2001年2月23日金曜日

9 ●科学の終焉

J・ホーガン著「科学の終焉(おわり)」(ISBN4-19-860769-9)を遅ればせながら、読みました。著者は、一人の人間が、把握できるような科学的な発見はもはやないであろうということを、存命の名のある科学者、哲学者などからインタビューして書いたものです。内容には、承服できるところと、疑問を感じるところがあります。私自身は、科学は終わってないと思っています。そして、一人の人間が理解できる範囲で、それももっと面白いことが一杯これからも見つかると思っています。根拠はありません。一種の願望です。
この本のもう一つの面白いところは、1990年代前半に存命であった、一流の研究者にあってインタビューしているために、本でしか知らない著名人たちの、生きている姿を、ホーガンの言葉を通じてですが、見ることができるところです。そして、そのような迫力のある、あるいは癖のある著名人たちを相手に、ホーガンは怯むことなく(少し怯んだり、びびったりしていることもある)、自分の聞きたいことや反論をするところに、アメリカの知識人の強さと、個人主義に根ざしていると思われる人間として対等であるという姿勢が感じられる本でした。
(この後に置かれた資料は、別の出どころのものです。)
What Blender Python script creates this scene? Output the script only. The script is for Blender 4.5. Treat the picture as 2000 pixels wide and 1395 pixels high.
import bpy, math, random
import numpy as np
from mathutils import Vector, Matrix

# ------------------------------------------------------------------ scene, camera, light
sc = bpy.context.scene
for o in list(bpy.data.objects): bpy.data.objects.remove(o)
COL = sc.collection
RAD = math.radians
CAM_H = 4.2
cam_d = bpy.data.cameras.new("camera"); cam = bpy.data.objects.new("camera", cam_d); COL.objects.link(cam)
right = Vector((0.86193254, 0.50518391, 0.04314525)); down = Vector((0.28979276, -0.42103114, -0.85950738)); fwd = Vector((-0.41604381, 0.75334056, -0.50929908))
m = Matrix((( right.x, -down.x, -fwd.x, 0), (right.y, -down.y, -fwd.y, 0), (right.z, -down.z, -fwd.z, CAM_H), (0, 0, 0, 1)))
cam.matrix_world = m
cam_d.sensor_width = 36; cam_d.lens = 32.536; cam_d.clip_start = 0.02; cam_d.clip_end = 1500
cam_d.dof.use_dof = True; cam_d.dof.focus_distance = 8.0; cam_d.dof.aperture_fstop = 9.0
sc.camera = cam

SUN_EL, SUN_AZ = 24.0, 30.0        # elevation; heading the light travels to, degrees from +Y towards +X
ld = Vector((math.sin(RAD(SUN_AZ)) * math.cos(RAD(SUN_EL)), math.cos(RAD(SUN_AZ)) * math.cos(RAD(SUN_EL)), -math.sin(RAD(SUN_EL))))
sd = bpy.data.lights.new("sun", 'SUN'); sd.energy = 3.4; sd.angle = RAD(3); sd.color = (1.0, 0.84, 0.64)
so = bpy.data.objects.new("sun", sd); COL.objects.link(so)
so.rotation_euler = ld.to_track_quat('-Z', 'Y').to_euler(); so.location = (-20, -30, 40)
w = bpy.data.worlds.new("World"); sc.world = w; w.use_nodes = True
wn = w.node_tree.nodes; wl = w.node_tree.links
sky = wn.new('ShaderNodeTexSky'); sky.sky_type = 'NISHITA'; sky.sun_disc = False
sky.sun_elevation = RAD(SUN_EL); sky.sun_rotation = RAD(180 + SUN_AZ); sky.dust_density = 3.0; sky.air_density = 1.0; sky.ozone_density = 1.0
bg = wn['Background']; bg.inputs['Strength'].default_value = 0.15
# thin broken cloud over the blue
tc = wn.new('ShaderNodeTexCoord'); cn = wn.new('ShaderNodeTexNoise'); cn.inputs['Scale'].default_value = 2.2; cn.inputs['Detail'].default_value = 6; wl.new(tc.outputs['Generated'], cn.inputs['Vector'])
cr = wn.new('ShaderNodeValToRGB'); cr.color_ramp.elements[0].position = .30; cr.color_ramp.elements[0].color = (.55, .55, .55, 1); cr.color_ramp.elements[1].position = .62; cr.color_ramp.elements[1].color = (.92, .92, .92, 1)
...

最後に、アメリカではこのようなハードな内容の本が売れるということに感心します。この本は、日本でも、かなり売れたようで、文庫本化と続編の翻訳も出されています。しかし、本当に読んだ人、本当に読み終えた人、本当に面白いと思った人は、どれくらいいるのでしょうか。このようなハードな書籍をすんなり受け入れているアメリカの知的階級の多さに圧倒されます。
日本の出版業界では、例えば、数字の多用した本は売れないから数字は使わないようにとか、科学、中でも地球科学関連の書物は売れ行きが良くないから、敬遠するとかいう風潮があります。でも、アメリカでは、このようなハードな内容の本が数多く出されていることをうらやましく思います。例えば有名な古生物学者のグールドの書く、エッセイや専門書は、決して読者や市民に迎合、妥協していません。地質学の専門家でもある私でも難しいと思われるないようを書いて、どうどうと出版し、受け入れるアメリカ人にその底力を感じます。アメリカの科学あるいは知識人には、まだまだ終わりはないと思いました。これは私の思い過ごしなのでしょうか。